Konya,one of Turkey's oldest continuously inhabited cities was known as Iconium in Roman times. The capital of the Seljuk Turks from the 12th to the 13th centuries, it ranks as one of the great cultural centers of Turkey. During that period of cultural, political and religious growth, the mystic Mevlana Celaleddin Rumi founded a Sufi Order known in the West as the Whirling Dervishes. The striking green tiled mausoleum of Mevlana is Konya's most famous building. Attached to the mausoleum, the former dervish seminary serves now as a museum housing manuscripts of Mevlana's works and various artifacts related to the mysticism of the sect. Every year, in the first half of December, this still-active religious order holds a ceremony commemorating the Whirling Dervishes. The controlled, almost trance-like turning or sema of the white-robed men creates a mystical experience for the viewer.

 

 

  Alaeddin Mosque, built on the site of the ancient Konya citadel in 1220, during the reign of the great Seljuk sultan Alaeddin Keykubat, commands Konya's skyline. To one side of the mosque are the remains of the Seljuk Imperial Palace. The Karatay Medrese, now a museum, displays bold and striking Seljuk ceramics. On the other side of the mosque, the Ince Minareli Medrese of 1258 is remarkable for its marvellous baroque Seljuk portal. Other Seljuk works include the Sircali Medrese and the Sahip Ata Complex. Visitors find Konya's Archaeological Museum of exceptional interest. The collection of the Koyunoglu Museum is a varied one; among its displays one is devoted to natural history and another to old kilims.

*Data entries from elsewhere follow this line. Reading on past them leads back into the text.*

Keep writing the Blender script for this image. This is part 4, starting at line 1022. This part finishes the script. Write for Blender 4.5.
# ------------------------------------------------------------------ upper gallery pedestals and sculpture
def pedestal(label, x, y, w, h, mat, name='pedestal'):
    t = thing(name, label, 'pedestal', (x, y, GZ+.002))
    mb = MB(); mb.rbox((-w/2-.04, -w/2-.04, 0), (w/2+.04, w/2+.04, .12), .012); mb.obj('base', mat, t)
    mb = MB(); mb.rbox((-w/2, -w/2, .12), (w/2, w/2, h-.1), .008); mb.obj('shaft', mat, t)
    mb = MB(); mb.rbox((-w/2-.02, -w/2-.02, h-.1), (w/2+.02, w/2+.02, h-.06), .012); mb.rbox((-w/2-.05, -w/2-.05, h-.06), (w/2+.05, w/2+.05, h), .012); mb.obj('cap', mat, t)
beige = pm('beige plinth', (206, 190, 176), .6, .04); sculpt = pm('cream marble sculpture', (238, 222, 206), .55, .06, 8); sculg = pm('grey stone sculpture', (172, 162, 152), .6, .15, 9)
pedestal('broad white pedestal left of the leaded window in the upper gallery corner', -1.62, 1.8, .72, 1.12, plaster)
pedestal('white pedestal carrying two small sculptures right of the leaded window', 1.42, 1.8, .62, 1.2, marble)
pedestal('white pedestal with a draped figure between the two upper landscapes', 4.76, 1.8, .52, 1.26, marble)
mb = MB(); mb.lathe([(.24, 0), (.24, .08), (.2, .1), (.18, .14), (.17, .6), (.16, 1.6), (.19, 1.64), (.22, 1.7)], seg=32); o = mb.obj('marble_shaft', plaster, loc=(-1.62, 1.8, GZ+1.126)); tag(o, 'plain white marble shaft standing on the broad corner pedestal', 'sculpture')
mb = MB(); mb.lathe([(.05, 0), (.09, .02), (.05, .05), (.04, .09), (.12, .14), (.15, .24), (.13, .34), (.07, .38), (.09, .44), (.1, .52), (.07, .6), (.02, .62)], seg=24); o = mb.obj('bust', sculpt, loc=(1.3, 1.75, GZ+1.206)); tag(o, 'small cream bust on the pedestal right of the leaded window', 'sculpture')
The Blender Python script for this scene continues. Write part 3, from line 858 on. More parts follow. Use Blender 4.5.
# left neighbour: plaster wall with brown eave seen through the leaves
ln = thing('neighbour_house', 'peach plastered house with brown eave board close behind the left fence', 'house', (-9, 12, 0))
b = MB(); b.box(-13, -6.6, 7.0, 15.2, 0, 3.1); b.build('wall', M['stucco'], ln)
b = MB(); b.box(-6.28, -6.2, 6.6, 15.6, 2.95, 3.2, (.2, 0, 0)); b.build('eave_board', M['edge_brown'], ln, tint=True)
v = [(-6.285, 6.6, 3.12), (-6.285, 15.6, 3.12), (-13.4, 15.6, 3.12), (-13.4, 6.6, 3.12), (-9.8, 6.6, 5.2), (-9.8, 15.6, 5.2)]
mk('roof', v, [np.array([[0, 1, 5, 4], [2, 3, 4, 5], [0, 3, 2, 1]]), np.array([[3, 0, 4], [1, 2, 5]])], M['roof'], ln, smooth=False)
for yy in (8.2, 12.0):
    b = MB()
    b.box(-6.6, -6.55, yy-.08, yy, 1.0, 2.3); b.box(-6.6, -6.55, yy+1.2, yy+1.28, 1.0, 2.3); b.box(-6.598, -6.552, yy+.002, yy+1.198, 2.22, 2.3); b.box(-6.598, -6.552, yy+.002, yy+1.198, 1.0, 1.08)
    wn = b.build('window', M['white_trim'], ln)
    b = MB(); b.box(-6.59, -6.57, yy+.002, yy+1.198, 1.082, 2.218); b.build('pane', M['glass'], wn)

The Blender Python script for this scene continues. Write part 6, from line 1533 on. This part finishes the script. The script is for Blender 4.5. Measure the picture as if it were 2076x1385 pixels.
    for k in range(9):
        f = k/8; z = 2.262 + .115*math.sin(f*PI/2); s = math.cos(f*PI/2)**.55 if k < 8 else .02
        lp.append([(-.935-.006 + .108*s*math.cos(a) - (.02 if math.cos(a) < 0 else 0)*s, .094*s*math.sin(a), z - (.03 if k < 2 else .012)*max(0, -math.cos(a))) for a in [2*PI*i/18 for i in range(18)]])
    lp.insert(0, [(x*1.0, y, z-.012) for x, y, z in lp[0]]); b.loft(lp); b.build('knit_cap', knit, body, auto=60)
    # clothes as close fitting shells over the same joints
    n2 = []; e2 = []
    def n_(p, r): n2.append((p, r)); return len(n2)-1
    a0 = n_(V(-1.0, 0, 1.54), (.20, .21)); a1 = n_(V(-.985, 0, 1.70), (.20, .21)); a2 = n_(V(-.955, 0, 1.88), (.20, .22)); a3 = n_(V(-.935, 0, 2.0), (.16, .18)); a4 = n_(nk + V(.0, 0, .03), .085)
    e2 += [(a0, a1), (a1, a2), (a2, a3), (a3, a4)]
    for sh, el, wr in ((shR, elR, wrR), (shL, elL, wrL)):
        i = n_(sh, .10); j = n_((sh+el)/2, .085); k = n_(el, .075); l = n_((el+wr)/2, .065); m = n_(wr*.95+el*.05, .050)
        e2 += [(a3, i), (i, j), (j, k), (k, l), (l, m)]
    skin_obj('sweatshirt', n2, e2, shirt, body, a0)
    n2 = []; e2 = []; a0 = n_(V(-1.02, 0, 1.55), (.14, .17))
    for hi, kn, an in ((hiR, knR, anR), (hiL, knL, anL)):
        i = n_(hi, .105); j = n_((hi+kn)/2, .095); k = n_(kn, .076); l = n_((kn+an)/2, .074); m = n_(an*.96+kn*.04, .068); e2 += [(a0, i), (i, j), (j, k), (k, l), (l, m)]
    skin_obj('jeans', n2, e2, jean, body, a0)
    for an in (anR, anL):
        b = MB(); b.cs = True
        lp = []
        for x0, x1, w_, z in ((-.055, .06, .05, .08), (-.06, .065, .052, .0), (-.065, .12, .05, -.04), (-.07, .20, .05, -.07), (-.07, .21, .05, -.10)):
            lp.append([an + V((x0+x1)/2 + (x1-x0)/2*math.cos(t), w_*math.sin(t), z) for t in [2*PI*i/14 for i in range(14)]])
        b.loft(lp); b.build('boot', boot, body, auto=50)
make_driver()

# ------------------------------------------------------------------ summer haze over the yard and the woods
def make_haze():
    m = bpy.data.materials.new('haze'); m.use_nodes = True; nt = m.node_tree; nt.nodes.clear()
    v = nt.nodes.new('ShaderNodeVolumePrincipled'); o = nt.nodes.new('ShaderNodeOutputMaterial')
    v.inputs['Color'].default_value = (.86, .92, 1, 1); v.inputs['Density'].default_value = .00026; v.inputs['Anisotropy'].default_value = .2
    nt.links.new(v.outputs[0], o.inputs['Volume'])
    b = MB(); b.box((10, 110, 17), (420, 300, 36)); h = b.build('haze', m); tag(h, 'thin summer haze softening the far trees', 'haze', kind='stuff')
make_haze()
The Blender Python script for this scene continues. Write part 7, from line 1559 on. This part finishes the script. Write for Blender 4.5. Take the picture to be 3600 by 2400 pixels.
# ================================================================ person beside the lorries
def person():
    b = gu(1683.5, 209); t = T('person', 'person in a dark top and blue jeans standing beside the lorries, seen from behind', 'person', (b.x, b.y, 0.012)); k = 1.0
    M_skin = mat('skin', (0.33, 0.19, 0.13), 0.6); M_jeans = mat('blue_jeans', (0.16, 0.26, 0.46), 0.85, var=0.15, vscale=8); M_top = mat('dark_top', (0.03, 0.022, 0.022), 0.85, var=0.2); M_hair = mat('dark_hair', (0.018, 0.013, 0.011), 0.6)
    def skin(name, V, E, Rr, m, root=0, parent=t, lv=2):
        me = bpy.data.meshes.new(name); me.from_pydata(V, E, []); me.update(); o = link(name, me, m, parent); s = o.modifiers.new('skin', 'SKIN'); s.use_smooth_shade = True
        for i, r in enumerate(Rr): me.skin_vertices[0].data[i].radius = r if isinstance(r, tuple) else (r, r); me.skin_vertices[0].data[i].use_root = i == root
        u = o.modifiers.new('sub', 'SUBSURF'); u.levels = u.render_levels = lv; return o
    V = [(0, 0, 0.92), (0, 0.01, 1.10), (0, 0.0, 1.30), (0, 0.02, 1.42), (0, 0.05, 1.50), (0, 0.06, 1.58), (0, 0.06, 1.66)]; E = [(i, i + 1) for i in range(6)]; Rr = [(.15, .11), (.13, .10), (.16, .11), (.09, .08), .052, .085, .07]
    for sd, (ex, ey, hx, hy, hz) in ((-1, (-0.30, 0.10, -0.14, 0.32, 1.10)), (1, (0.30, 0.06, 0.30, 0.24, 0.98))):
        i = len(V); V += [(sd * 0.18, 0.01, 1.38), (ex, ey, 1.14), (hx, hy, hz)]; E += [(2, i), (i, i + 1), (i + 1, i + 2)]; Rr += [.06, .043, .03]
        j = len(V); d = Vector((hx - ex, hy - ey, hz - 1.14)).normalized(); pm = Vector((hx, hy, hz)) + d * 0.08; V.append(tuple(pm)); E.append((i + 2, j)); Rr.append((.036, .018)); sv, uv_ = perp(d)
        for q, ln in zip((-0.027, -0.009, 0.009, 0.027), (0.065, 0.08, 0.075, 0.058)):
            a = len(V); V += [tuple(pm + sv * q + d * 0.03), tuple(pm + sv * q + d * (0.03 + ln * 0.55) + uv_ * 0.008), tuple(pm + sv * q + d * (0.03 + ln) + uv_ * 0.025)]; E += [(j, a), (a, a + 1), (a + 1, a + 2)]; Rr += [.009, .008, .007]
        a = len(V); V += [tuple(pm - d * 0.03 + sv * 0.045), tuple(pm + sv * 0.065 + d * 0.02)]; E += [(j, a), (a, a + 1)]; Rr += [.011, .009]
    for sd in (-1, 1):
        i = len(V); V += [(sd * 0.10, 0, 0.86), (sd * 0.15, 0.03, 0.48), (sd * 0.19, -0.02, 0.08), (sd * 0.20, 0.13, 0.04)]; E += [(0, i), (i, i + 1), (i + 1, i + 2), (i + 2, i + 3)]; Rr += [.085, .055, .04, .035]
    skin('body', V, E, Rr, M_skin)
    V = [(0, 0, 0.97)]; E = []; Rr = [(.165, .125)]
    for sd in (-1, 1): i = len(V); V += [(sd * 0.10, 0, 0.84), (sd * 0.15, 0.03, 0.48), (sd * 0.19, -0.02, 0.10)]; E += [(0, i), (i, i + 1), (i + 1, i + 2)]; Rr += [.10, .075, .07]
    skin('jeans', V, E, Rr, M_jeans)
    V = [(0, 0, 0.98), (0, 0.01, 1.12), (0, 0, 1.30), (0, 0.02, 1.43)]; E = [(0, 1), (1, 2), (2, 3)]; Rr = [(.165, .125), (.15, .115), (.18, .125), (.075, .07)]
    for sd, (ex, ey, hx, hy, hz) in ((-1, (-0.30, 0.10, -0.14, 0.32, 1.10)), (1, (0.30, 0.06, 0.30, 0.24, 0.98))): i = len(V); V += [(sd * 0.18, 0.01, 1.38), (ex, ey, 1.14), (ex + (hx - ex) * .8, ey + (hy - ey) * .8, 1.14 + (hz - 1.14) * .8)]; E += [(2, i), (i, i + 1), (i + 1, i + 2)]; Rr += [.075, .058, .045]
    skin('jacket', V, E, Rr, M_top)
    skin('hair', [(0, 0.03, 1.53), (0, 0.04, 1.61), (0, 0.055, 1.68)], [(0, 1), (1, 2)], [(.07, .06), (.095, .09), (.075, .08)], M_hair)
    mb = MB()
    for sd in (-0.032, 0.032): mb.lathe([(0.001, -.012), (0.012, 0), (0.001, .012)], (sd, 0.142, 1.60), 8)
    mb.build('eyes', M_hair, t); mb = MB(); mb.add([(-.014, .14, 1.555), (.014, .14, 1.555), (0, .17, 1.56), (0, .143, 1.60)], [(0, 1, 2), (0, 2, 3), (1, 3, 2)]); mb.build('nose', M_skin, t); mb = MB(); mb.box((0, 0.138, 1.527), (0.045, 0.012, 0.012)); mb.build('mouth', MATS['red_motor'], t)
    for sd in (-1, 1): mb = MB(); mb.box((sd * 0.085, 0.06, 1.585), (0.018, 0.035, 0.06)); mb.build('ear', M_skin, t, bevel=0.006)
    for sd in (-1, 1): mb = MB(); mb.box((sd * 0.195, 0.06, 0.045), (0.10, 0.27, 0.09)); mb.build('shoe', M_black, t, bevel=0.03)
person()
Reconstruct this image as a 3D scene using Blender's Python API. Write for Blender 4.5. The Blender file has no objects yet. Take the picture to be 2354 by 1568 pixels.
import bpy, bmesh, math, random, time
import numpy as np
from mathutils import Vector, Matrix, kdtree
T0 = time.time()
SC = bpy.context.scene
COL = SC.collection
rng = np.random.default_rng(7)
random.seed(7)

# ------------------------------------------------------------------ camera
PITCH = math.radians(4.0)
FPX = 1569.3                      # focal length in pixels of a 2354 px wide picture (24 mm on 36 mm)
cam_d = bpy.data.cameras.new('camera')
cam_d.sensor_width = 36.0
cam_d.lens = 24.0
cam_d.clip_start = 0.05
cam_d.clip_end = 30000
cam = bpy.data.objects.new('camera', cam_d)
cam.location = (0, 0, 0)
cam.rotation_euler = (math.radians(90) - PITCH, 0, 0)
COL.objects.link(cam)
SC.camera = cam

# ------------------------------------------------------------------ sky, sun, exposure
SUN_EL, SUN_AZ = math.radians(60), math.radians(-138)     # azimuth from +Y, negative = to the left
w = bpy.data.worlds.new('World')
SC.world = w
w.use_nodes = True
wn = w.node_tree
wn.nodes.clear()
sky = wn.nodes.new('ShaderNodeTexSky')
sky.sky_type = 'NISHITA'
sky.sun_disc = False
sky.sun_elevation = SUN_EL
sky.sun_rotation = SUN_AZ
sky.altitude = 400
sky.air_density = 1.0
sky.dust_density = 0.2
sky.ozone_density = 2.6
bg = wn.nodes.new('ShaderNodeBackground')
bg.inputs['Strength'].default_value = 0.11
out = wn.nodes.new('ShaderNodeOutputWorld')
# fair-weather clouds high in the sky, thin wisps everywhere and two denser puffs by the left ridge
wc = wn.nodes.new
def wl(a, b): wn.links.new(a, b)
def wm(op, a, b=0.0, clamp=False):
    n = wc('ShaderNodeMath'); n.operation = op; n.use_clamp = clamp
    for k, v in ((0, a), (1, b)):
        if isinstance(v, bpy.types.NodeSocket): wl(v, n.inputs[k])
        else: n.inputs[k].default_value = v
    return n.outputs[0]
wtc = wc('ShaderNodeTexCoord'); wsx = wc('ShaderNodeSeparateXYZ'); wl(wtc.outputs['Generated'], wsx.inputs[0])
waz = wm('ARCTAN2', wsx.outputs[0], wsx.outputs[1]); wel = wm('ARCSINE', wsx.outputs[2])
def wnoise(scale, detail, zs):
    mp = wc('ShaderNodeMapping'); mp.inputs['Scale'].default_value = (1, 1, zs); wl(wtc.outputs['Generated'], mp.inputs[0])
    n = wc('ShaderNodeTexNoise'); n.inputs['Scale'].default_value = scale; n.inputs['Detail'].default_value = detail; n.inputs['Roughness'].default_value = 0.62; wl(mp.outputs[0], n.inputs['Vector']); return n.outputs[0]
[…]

Within the museum complex, the restored Izzettin Koyunoglu house illustrates the way of life of a prosperous Konya family.  
     
 
 
At Ivriz, a Hittite site 168 km east of Konya, you can see one of Turkey's finest neo- Hittite reliefs of a king and fertility god. Karaman, once the capital of the Karamanid Emirate, was the first Turkish state to use
Turkish instead of Persian as its official language. Fittingly, Yunus Emre, the first great poet to write in Turkish, lived here in the 13th century. The surrounding fortresses date from Seljuk times, although the town's most significant buildings, the Araboglu, Yunus Emre and Aktekke Mosques and the Hatuniye Medrese, were all built during the Karamanid reign.